Are you kidding me? Zagat in Birmingham. It will look like one of those city guides that fold out in 6 squares. Frank Sitt won a James Beard award after being open for 17 years (most win a few years) and as far as chef of the year? Yeah, his quote for that story should be "it's nice to be nominated", cause that story ended when he got nominated. When you have Grant Achantz and Suzzane Goin nominated, he shouldnt even board the plane for NYC. Look, it's a small town that is behind the times of everything. Good food? Yes, But a great restaurant city? Hardly.

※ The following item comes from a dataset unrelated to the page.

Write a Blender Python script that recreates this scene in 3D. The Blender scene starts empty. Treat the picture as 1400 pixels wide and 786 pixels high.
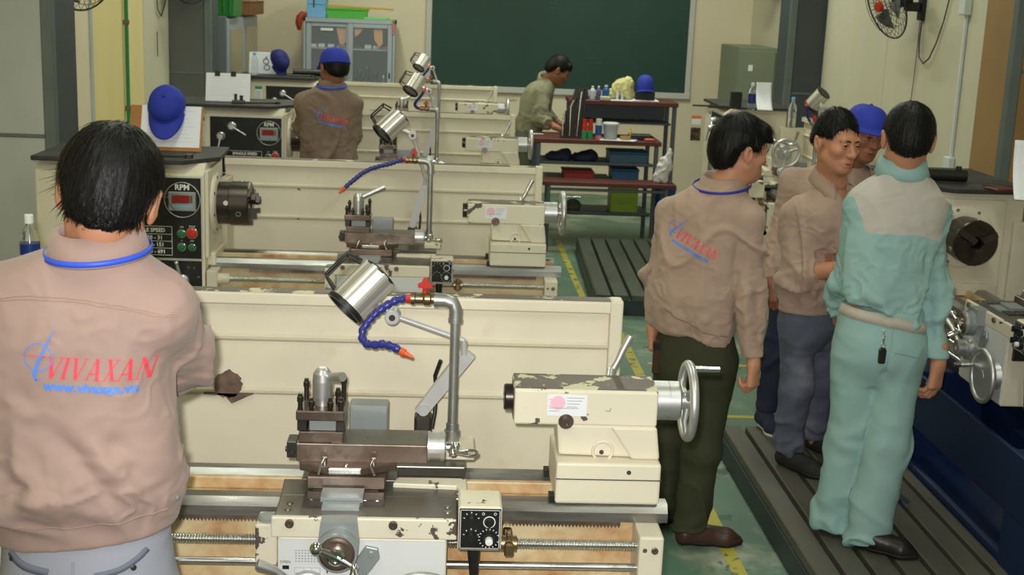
import bpy, bmesh, math, random
import numpy as np
from mathutils import Vector, Matrix, Euler
from mathutils.bvhtree import BVHTree
PI = math.pi
rad = math.radians
scene = bpy.context.scene

# ------------------------------------------------------------------ camera
cam_d = bpy.data.cameras.new('camera')
cam = bpy.data.objects.new('camera', cam_d)
scene.collection.objects.link(cam)
scene.camera = cam
cam_d.sensor_width = 36.0
cam_d.lens = 1780.0 * 36.0 / 1400.0
cam_d.clip_start = 0.05
cam_d.clip_end = 100
YAW, PITCH, ROLL, CAM_H = rad(3.2), rad(12.63), 0.040, 2.15
fw = Vector((math.sin(YAW)*math.cos(PITCH), math.cos(YAW)*math.cos(PITCH), -math.sin(PITCH)))
r0 = Vector((math.cos(YAW), -math.sin(YAW), 0)); u0 = r0.cross(fw)
cr = math.cos(ROLL)*r0 + math.sin(ROLL)*u0
cu = -math.sin(ROLL)*r0 + math.cos(ROLL)*u0
cam.matrix_world = Matrix(((cr.x, cu.x, -fw.x, 0), (cr.y, cu.y, -fw.y, 0), (cr.z, cu.z, -fw.z, CAM_H), (0, 0, 0, 1)))
cam_d.dof.use_dof = True
cam_d.dof.focus_distance = 3.5
cam_d.dof.aperture_fstop = 9.0

# ------------------------------------------------------------------ world, lights, exposure
w = bpy.data.worlds.new('world'); scene.world = w; w.use_nodes = True
w.node_tree.nodes['Background'].inputs[0].default_value = (0.94, 1.0, 0.88, 1)
w.node_tree.nodes['Background'].inputs[1].default_value = 0.20
scene.view_settings.view_transform = 'Standard'
scene.view_settings.look = 'None'
scene.view_settings.exposure = 0.0
scene.view_settings.gamma = 1.0
scene.view_settings.use_curve_mapping = False

def area_light(name, loc, sx, sy, power, color=(1, 1, 1), rot=(0, 0, 0)):
    d = bpy.data.lights.new(name, 'AREA'); d.shape = 'RECTANGLE'; d.size = sx; d.size_y = sy
    d.energy = power; d.color = color
    o = bpy.data.objects.new(name, d); scene.collection.objects.link(o)
    o.location = loc; o.rotation_euler = rot
    return o
# the hall's ceiling tubes (rows of long fluorescent fittings) and the camera's flash
TUBES = [(-1.0, 1.6), (1.6, 1.6), (-1.0, 5.0), (1.6, 5.0), (-1.0, 8.4), (1.6, 8.4), (-1.0, 11.8), (1.6, 11.8)]
TUBE_POWER = (24, 24, 24, 22, 24, 26, 46, 62)
for i, (x, y) in enumerate(TUBES):
    area_light('tube_light', (x, y, 3.90), 0.25, 1.5, TUBE_POWER[i], (0.95, 1.0, 0.84))
fl = bpy.data.lights.new('flash', 'SPOT')
fl.energy = 400; fl.spot_size = rad(66); fl.spot_blend = 1.0; fl.shadow_soft_size = 0.025; fl.color = (1.0, 0.98, 0.95)
flo = bpy.data.objects.new('flash', fl); scene.collection.objects.link(flo)
flo.location = (-0.04, -0.02, CAM_H + 0.075)
flo.rotation_euler = cam.matrix_world.to_euler()

# ------------------------------------------------------------------ object helpers
def link(o):
    scene.collection.objects.link(o); return o
def tag(o, label=None, cat=None, group=None, kind=None):
    if label: o['label'] = label
    if cat: o['category'] = cat
    if group: o['group'] = group
    if kind: o['kind'] = kind
    return o
def empty(name, loc=(0, 0, 0), rz=0.0, label=None, cat=None, group=None):
    o = bpy.data.objects.new(name, None); link(o)
    o.empty_display_size = 0.1
    o.location = loc; o.rotation_euler = (0, 0, rz)
    return tag(o, label, cat, group)

def frame_from(d, up=(0, 0, 1)):
    d = Vector(d).normalized(); up = Vector(up)
    if abs(d.dot(up)) > 0.97: up = Vector((0, 1, 0)) if abs(d.y) < 0.9 else Vector((1, 0, 0))
    x = up.cross(d).normalized(); y = d.cross(x)
    return x, y, d

class MB:
    """collects faces for one mesh"""
    def __init__(s):
        s.v = []; s.f = []; s.mi = []; s.sm = []; s.cur = 0
    def mat(s, i): s.cur = i; return s
    def add(s, vs, fs, smooth=False):
        n = len(s.v)
        s.v.extend([tuple(p) for p in vs])
        for f in fs:
            s.f.append([n+i for i in f]); s.mi.append(s.cur); s.sm.append(smooth)
        return s
    def box(s, x0, x1, y0, y1, z0, z1, b=0.0, R=None, o=None):
        if b <= 0:
            vs = [(x, y, z) for x in (x0, x1) for y in (y0, y1) for z in (z0, z1)]
            fs = [(0, 1, 3, 2), (4, 6, 7, 5), (0, 4, 5, 1), (2, 3, 7, 6), (0, 2, 6, 4), (1, 5, 7, 3)]
        else:
            b = min(b, (x1-x0)*.45, (y1-y0)*.45, (z1-z0)*.45)
            vs = []; idx = {}
            for i, x in enumerate((x0, x1)):
                for j, y in enumerate((y0, y1)):
                    for k, z in enumerate((z0, z1)):
                        sx, sy, sz = (b if i == 0 else -b), (b if j == 0 else -b), (b if k == 0 else -b)
                        idx[(i, j, k, 0)] = len(vs); vs.append((x, y+sy, z+sz))
                        idx[(i, j, k, 1)] = len(vs); vs.append((x+sx, y, z+sz))
                        idx[(i, j, k, 2)] = len(vs); vs.append((x+sx, y+sy, z))
            I = lambda i, j, k, a: idx[(i, j, k, a)]
            fs = []
            for i in (0, 1):
                q = [I(i, 0, 0, 0), I(i, 1, 0, 0), I(i, 1, 1, 0), I(i, 0, 1, 0)]; fs.append(q if i else q[::-1])
                q = [I(0, i, 0, 1), I(0, i, 1, 1), I(1, i, 1, 1), I(1, i, 0, 1)]; fs.append(q if i else q[::-1])
                q = [I(0, 0, i, 2), I(1, 0, i, 2), I(1, 1, i, 2), I(0, 1, i, 2)]; fs.append(q if i else q[::-1])
            for i in (0, 1):
                for j in (0, 1):
                    q = [I(i, j, 0, 0), I(i, j, 1, 0), I(i, j, 1, 1), I(i, j, 0, 1)]; fs.append(q if i != j else q[::-1])
                    q = [I(i, 0, j, 0), I(i, 1, j, 0), I(i, 1, j, 2), I(i, 0, j, 2)]; fs.append(q[::-1] if i != j else q)
                    q = [I(0, i, j, 1), I(1, i, j, 1), I(1, i, j, 2), I(0, i, j, 2)]; fs.append(q if i != j else q[::-1])
            for i in (0, 1):
                for j in (0, 1):
                    for k in (0, 1):
                        q = [I(i, j, k, 0), I(i, j, k, 1), I(i, j, k, 2)]; fs.append(q if (i+j+k) % 2 else q[::-1])
        if R is not None:
            o = Vector(o); vs = [o + R @ (Vector(p)-o) for p in vs]
        return s.add(vs, fs)
    def rev(s, p0, d, prof, n=20, smooth=True, cap0=True, cap1=True):
        """revolve profile [(t, r)] about the axis p0 + t d; corners stay crisp (verts are split per band)"""
        x, y, d = frame_from(d); p0 = Vector(p0)
        cs = [(math.cos(2*PI*i/n), math.sin(2*PI*i/n)) for i in range(n)]
        ring = lambda t, r: [p0 + d*t + (x*c + y*q)*r for c, q in cs]
        for (t0, ra), (t1, rb) in zip(prof[:-1], prof[1:]):
            vs = ring(t0, ra) + ring(t1, rb)
            s.add(vs, [(i, (i+1) % n, n+(i+1) % n, n+i) for i in range(n)], smooth)
        if cap0 and prof[0][1] > 1e-6: s.add(ring(*prof[0]), [tuple(range(n))[::-1]])
        if cap1 and prof[-1][1] > 1e-6: s.add(ring(*prof[-1]), [tuple(range(n))])
        return s
    def cyl(s, p0, p1, r, r1=None, n=16, cap=True):
        p0 = Vector(p0); p1 = Vector(p1); L = (p1-p0).length
        if L < 1e-9: return s
        return s.rev(p0, p1-p0, [(0, r), (L, r if r1 is None else r1)], n, True, cap, cap)
    def tube(s, pts, r, n=8, closed=False, cap=True):
        pts = [Vector(p) for p in pts]; m = len(pts)
        rs = r if isinstance(r, (list, tuple)) else [r]*m
        X = None; vs = []
        for i, p in enumerate(pts):
            a = pts[(i-1) % m] if (closed or i > 0) else p
            b = pts[(i+1) % m] if (closed or i < m-1) else p
            d = (b-a)
            if d.length < 1e-9: d = Vector((0, 0, 1))
            d.normalize()
            if X is None: X = frame_from(d)[0]
            X = (X - d*X.dot(d))
            if X.length < 1e-6: X = frame_from(d)[0]
            X.normalize(); Y = d.cross(X)
            vs += [p + (X*math.cos(2*PI*j/n) + Y*math.sin(2*PI*j/n))*rs[i] for j in range(n)]
        fs = []
        for i in range(m if closed else m-1):
            k = (i+1) % m
            fs += [(i*n+j, i*n+(j+1) % n, k*n+(j+1) % n, k*n+j) for j in range(n)]
        s.add(vs, fs, True)
        if cap and not closed:
            s.add(vs[:n], [tuple(range(n))[::-1]]); s.add(vs[-n:], [tuple(range(n))])
        return s
    def prism(s, poly, axis, a0, a1):
        """poly: 2d points; axis 'x': (y,z), 'y': (x,z), 'z': (x,y)"""
        f = {'x': lambda p, a: (a, p[0], p[1]), 'y': lambda p, a: (p[0], a, p[1]), 'z': lambda p, a: (p[0], p[1], a)}[axis]
        n = len(poly)
        area = sum(poly[i][0]*poly[(i+1) % n][1]-poly[(i+1) % n][0]*poly[i][1] for i in range(n))
        if (area < 0) != (axis == 'y'): poly = poly[::-1]
        vs = [f(p, a0) for p in poly] + [f(p, a1) for p in poly]
        fs = [tuple(range(n))[::-1], tuple(range(n, 2*n))] + [(i, (i+1) % n, n+(i+1) % n, n+i) for i in range(n)]
        return s.add(vs, fs)
    def sphere(s, c, r, n=16, m=10, R=None, z0=-1.0, z1=1.0):
        r = r if isinstance(r, (tuple, list)) else (r, r, r)
        vs = []; c = Vector(c)
        a0, a1 = math.asin(z0), math.asin(z1)
        for i in range(m+1):
            t = a0+(a1-a0)*i/m
            for j in range(n):
                p = Vector((r[0]*math.cos(t)*math.cos(2*PI*j/n), r[1]*math.cos(t)*math.sin(2*PI*j/n), r[2]*math.sin(t)))
                vs.append(c + (R @ p if R else p))
        fs = [(i*n+j, i*n+(j+1) % n, (i+1)*n+(j+1) % n, (i+1)*n+j) for i in range(m) for j in range(n)]
        return s.add(vs, fs, True)
    def torus(s, c, d, R, r, n=28, m=8):
        x, y, d = frame_from(d); c = Vector(c)
        return s.tube([c+(x*math.cos(2*PI*i/n)+y*math.sin(2*PI*i/n))*R for i in range(n)], r, m, True)
    def grid(s, fn, nu, nv, smooth=True, flip=False):
        vs = [fn(i/nu, j/nv) for i in range(nu+1) for j in range(nv+1)]
        fs = [(i*(nv+1)+j, (i+1)*(nv+1)+j, (i+1)*(nv+1)+j+1, i*(nv+1)+j+1) for i in range(nu) for j in range(nv)]
        if flip: fs = [f[::-1] for f in fs]
        return s.add(vs, fs, smooth)
    def mesh(s, name, mats):
        me = bpy.data.meshes.new(name)
        me.from_pydata([tuple(p) for p in s.v], [], s.f)
        for m in (mats if isinstance(mats, (list, tuple)) else [mats]): me.materials.append(m)
        me.polygons.foreach_set('material_index', s.mi); me.polygons.foreach_set('use_smooth', s.sm)
        me.update(); return me
    def build(s, name, mats, parent=None, loc=None, bevel=0.0, solid=0.0):
        o = bpy.data.objects.new(name, s.mesh(name, mats)); link(o)
        if parent: o.parent = parent
        if loc is not None: o.location = loc
        if solid:
            m = o.modifiers.new('solid', 'SOLIDIFY'); m.thickness = solid; m.offset = 0
        if bevel:
            m = o.modifiers.new('bevel', 'BEVEL'); m.width = bevel; m.segments = 2; m.limit_method = 'ANGLE'; m.angle_limit = rad(40)
        return o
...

April 26, 2008 | Unregistered Commentermike

Wow "Mike". You really love Birmingham, right? Perhaps you live in another city and don't want to recognize our growth, or you live in this city and enjoy your bitterness and want to spread it around. To criticize Frank Stitt and his accomplishments is unnecessary because his success speaks volumes over your petty words. He has enabled this city to rise to a great level of excitement in the food world. Are you not familiar with The Southern Foodways Alliance or The Slow Foods Movement, both started in this area under his guidance. To be nominated is indeed an honor for him I'm sure, and whenever the work is recognized, the citizens of Birmingham and the patrons of his and all the other fine eating establishments in this city all win!